Arthur Sulzberger Jr. isn't a household name. But what Mr. Sulzberger thinks about the future of daily newspapers -- including The New York Times, the paper his family publishes -- should matter to all of us.
Last week, Mr. Sulzberger was asked if those of us who still cherish getting our fingers stained by newsprint would have his paper to fold first in half, then in quarters, during our morning commutes five years from now.
It was one of those leading questions often asked of captains of industry at the World Economic Forum at Davos, Switzerland. The press-shy publisher was cornered by a reporter for the Israeli newspaper Haaretz, and perhaps spoke too loosely.
If Sulzberger had only followed the usual script, he would've assured the reporter that the print edition of the Times would not only be around in five years, the company will have figured out a way to make a profit from online advertising, too.
But he ended up saying, "I really don't know whether we'll be printing the Times in five years. And you know what? I don't care, either."
Perhaps sensing that his answer was too flip coming from the chairman of the most powerful news organization in the world, Mr. Sulzberger told the reporter that he's concentrating on the Times' transition from print to Internet.
"The Internet is a wonderful place to be, and we're leading there."
Say, what?
Didn't the Sulzbergers, the shareholders of the newspaper and several partners invest half-a-billion dollars into a new state-of-the-art headquarters in Times Square, scheduled to open this spring?
True, it will still be considered a canny real estate venture even if the newspaper "disappears," but it makes you wonder why a besieged publisher fighting a hostile stockholder rebellion would say anything negative and on the record about the future of his primary product.
These are tough times for newspapers and everybody knows it. The business model that Ben Franklin took for granted while cranking out his colonial broadsheets is now a money-losing anachronism.
We don't need Sulzberger to tell us that a whole generation of prospective readers has already migrated to cyberspace and cable TV for news and opinion -- our own internal surveys confirm this along with our dwindling profits.
What we're looking for from the chairman of the most powerful newspaper in the world is an indication that he shares our sense of crisis -- and a resolve to overcome it.
What startled me most about Sulzberger's "realism," if we can call it that, was his inattention to the question of whether his newspaper's march to an exclusively paperless future is necessarily a good thing.
Perhaps I'm missing something, but it's my suspicion that democracy will be greatly diminished if newspapers as influential as the Times are only available to those with enough income to afford computers and PDAs.

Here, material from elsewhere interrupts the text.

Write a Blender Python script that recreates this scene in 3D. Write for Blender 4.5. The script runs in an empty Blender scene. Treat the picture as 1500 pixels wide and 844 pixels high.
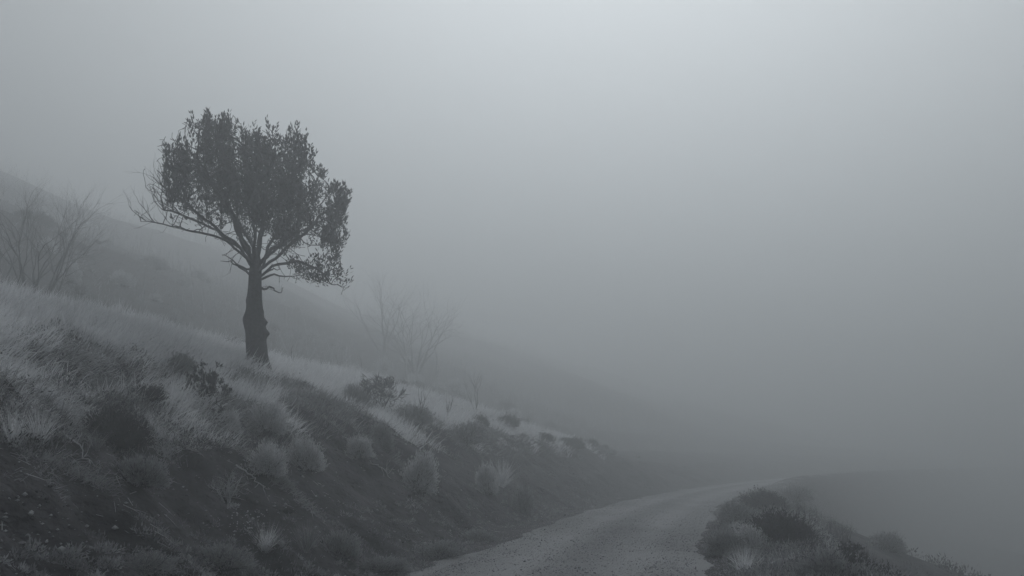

If other regional and national papers follow the Times' example, we might as well hand our republic over to the assorted scoundrels in business and politics who will profit from newspapers' retreat into cyberspace.
It may be an old-fashioned notion, but we need the shame and reward dimension that comes from the presence of newspapers in the heart of our communities.
The accessibility, ubiquity and low cost of newspapers is, in itself, a positive social value that must be preserved.
When the Pennsylvania Legislature votes itself a raise in the middle of the night, such brazen thievery needs to be heralded with banner headlines, in-depth reporting and excoriating editorials.
When a superior athlete performs an amazing feat of athleticism or skill, publishing a photo of the event is part of the public celebration.
When public transportation is threatened by shortsighted funding cuts, who will be the advocate the community needs and deserves?
Newspapers provide communal accountability that comes from many sets of eyeballs reacting to the same headlines. Television news is not equipped to take up the slack.
Discarded newspapers on cafeteria tables and bus seats are as much a part of the dissemination of news and information as what high-priced anchors do on television every night -- perhaps more so.
Perhaps the total migration of newspapers to the Internet is already a done deal and nobody has bothered to tell me. If so, then it's not too early to start complaining about the erosion of the rest of our democratic values and institutions.